┌──
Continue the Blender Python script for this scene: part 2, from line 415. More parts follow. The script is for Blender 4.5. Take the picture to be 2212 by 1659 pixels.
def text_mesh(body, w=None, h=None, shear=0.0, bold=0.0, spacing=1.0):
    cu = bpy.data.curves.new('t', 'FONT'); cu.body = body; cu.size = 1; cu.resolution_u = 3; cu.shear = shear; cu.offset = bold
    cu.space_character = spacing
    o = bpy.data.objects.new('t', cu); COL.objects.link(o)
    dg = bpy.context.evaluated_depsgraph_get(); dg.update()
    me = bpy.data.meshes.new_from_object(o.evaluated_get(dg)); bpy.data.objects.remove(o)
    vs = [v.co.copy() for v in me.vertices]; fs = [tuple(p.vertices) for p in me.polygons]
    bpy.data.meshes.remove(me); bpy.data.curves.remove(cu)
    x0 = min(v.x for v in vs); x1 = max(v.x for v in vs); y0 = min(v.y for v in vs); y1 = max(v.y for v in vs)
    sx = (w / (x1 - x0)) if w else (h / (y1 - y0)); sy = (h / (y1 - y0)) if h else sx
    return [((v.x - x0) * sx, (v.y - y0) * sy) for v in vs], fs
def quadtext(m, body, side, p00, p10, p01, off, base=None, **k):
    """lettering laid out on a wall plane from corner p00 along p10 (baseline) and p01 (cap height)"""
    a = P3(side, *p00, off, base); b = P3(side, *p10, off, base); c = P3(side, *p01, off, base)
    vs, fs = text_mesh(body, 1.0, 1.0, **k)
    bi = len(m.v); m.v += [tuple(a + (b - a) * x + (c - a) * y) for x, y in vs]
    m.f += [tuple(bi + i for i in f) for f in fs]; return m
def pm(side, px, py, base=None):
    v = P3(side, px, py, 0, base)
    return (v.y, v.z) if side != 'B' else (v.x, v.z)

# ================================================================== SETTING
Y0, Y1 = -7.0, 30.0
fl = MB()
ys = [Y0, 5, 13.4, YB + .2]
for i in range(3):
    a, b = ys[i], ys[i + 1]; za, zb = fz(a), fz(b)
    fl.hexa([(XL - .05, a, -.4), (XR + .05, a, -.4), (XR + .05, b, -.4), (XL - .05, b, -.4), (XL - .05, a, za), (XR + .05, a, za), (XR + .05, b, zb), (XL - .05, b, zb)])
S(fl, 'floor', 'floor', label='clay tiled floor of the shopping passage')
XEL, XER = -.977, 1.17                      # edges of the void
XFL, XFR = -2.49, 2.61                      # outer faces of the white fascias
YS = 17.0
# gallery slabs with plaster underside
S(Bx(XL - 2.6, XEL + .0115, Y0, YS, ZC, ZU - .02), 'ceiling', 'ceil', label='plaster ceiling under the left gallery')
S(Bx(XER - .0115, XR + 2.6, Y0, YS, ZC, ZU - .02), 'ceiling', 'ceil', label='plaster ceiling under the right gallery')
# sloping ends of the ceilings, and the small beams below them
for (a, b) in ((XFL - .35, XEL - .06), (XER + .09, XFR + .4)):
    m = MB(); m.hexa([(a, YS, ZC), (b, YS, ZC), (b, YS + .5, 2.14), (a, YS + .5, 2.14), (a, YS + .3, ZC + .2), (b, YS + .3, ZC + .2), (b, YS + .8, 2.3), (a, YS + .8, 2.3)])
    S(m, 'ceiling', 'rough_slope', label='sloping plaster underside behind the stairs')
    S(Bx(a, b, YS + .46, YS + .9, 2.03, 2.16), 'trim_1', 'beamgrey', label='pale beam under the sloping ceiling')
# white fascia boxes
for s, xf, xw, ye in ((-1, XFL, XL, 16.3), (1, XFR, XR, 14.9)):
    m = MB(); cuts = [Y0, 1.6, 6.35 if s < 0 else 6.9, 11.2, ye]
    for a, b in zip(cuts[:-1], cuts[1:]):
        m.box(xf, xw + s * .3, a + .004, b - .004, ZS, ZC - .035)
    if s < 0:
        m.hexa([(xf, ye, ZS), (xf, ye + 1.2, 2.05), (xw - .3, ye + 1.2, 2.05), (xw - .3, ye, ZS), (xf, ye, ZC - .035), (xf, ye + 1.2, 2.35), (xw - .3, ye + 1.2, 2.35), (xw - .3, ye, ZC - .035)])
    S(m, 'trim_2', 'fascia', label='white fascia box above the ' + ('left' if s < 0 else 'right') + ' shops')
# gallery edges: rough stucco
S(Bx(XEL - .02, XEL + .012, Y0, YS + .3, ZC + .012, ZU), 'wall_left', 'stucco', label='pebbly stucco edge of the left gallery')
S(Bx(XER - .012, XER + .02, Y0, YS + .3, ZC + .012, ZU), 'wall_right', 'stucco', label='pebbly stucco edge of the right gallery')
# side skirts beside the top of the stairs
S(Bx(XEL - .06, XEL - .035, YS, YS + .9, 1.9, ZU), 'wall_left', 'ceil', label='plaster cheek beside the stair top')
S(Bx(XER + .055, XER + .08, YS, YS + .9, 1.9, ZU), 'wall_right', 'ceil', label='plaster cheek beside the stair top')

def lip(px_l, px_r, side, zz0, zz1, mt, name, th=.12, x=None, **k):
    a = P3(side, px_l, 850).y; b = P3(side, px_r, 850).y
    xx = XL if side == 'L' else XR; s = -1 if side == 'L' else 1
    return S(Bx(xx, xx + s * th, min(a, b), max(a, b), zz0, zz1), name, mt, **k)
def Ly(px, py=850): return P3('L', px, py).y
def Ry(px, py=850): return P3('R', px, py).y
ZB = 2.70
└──
## Exercise
Can you give every line above again, exactly as written?

## Response to this exercise
Continue the Blender Python script for this scene: part 2, from line 415. More parts follow. The script is for Blender 4.5. Take the picture to be 2212 by 1659 pixels.
def text_mesh(body, w=None, h=None, shear=0.0, bold=0.0, spacing=1.0):
    cu = bpy.data.curves.new('t', 'FONT'); cu.body = body; cu.size = 1; cu.resolution_u = 3; cu.shear = shear; cu.offset = bold
    cu.space_character = spacing
    o = bpy.data.objects.new('t', cu); COL.objects.link(o)
    dg = bpy.context.evaluated_depsgraph_get(); dg.update()
    me = bpy.data.meshes.new_from_object(o.evaluated_get(dg)); bpy.data.objects.remove(o)
    vs = [v.co.copy() for v in me.vertices]; fs = [tuple(p.vertices) for p in me.polygons]
    bpy.data.meshes.remove(me); bpy.data.curves.remove(cu)
    x0 = min(v.x for v in vs); x1 = max(v.x for v in vs); y0 = min(v.y for v in vs); y1 = max(v.y for v in vs)
    sx = (w / (x1 - x0)) if w else (h / (y1 - y0)); sy = (h / (y1 - y0)) if h else sx
    return [((v.x - x0) * sx, (v.y - y0) * sy) for v in vs], fs
def quadtext(m, body, side, p00, p10, p01, off, base=None, **k):
    """lettering laid out on a wall plane from corner p00 along p10 (baseline) and p01 (cap height)"""
    a = P3(side, *p00, off, base); b = P3(side, *p10, off, base); c = P3(side, *p01, off, base)
    vs, fs = text_mesh(body, 1.0, 1.0, **k)
    bi = len(m.v); m.v += [tuple(a + (b - a) * x + (c - a) * y) for x, y in vs]
    m.f += [tuple(bi + i for i in f) for f in fs]; return m
def pm(side, px, py, base=None):
    v = P3(side, px, py, 0, base)
    return (v.y, v.z) if side != 'B' else (v.x, v.z)

# ================================================================== SETTING
Y0, Y1 = -7.0, 30.0
fl = MB()
ys = [Y0, 5, 13.4, YB + .2]
for i in range(3):
    a, b = ys[i], ys[i + 1]; za, zb = fz(a), fz(b)
    fl.hexa([(XL - .05, a, -.4), (XR + .05, a, -.4), (XR + .05, b, -.4), (XL - .05, b, -.4), (XL - .05, a, za), (XR + .05, a, za), (XR + .05, b, zb), (XL - .05, b, zb)])
S(fl, 'floor', 'floor', label='clay tiled floor of the shopping passage')
XEL, XER = -.977, 1.17                      # edges of the void
XFL, XFR = -2.49, 2.61                      # outer faces of the white fascias
YS = 17.0
# gallery slabs with plaster underside
S(Bx(XL - 2.6, XEL + .0115, Y0, YS, ZC, ZU - .02), 'ceiling', 'ceil', label='plaster ceiling under the left gallery')
S(Bx(XER - .0115, XR + 2.6, Y0, YS, ZC, ZU - .02), 'ceiling', 'ceil', label='plaster ceiling under the right gallery')
# sloping ends of the ceilings, and the small beams below them
for (a, b) in ((XFL - .35, XEL - .06), (XER + .09, XFR + .4)):
    m = MB(); m.hexa([(a, YS, ZC), (b, YS, ZC), (b, YS + .5, 2.14), (a, YS + .5, 2.14), (a, YS + .3, ZC + .2), (b, YS + .3, ZC + .2), (b, YS + .8, 2.3), (a, YS + .8, 2.3)])
    S(m, 'ceiling', 'rough_slope', label='sloping plaster underside behind the stairs')
    S(Bx(a, b, YS + .46, YS + .9, 2.03, 2.16), 'trim_1', 'beamgrey', label='pale beam under the sloping ceiling')
# white fascia boxes
for s, xf, xw, ye in ((-1, XFL, XL, 16.3), (1, XFR, XR, 14.9)):
    m = MB(); cuts = [Y0, 1.6, 6.35 if s < 0 else 6.9, 11.2, ye]
    for a, b in zip(cuts[:-1], cuts[1:]):
        m.box(xf, xw + s * .3, a + .004, b - .004, ZS, ZC - .035)
    if s < 0:
        m.hexa([(xf, ye, ZS), (xf, ye + 1.2, 2.05), (xw - .3, ye + 1.2, 2.05), (xw - .3, ye, ZS), (xf, ye, ZC - .035), (xf, ye + 1.2, 2.35), (xw - .3, ye + 1.2, 2.35), (xw - .3, ye, ZC - .035)])
    S(m, 'trim_2', 'fascia', label='white fascia box above the ' + ('left' if s < 0 else 'right') + ' shops')
# gallery edges: rough stucco
S(Bx(XEL - .02, XEL + .012, Y0, YS + .3, ZC + .012, ZU), 'wall_left', 'stucco', label='pebbly stucco edge of the left gallery')
S(Bx(XER - .012, XER + .02, Y0, YS + .3, ZC + .012, ZU), 'wall_right', 'stucco', label='pebbly stucco edge of the right gallery')
# side skirts beside the top of the stairs
S(Bx(XEL - .06, XEL - .035, YS, YS + .9, 1.9, ZU), 'wall_left', 'ceil', label='plaster cheek beside the stair top')
S(Bx(XER + .055, XER + .08, YS, YS + .9, 1.9, ZU), 'wall_right', 'ceil', label='plaster cheek beside the stair top')

def lip(px_l, px_r, side, zz0, zz1, mt, name, th=.12, x=None, **k):
    a = P3(side, px_l, 850).y; b = P3(side, px_r, 850).y
    xx = XL if side == 'L' else XR; s = -1 if side == 'L' else 1
    return S(Bx(xx, xx + s * th, min(a, b), max(a, b), zz0, zz1), name, mt, **k)
def Ly(px, py=850): return P3('L', px, py).y
def Ry(px, py=850): return P3('R', px, py).y
ZB = 2.70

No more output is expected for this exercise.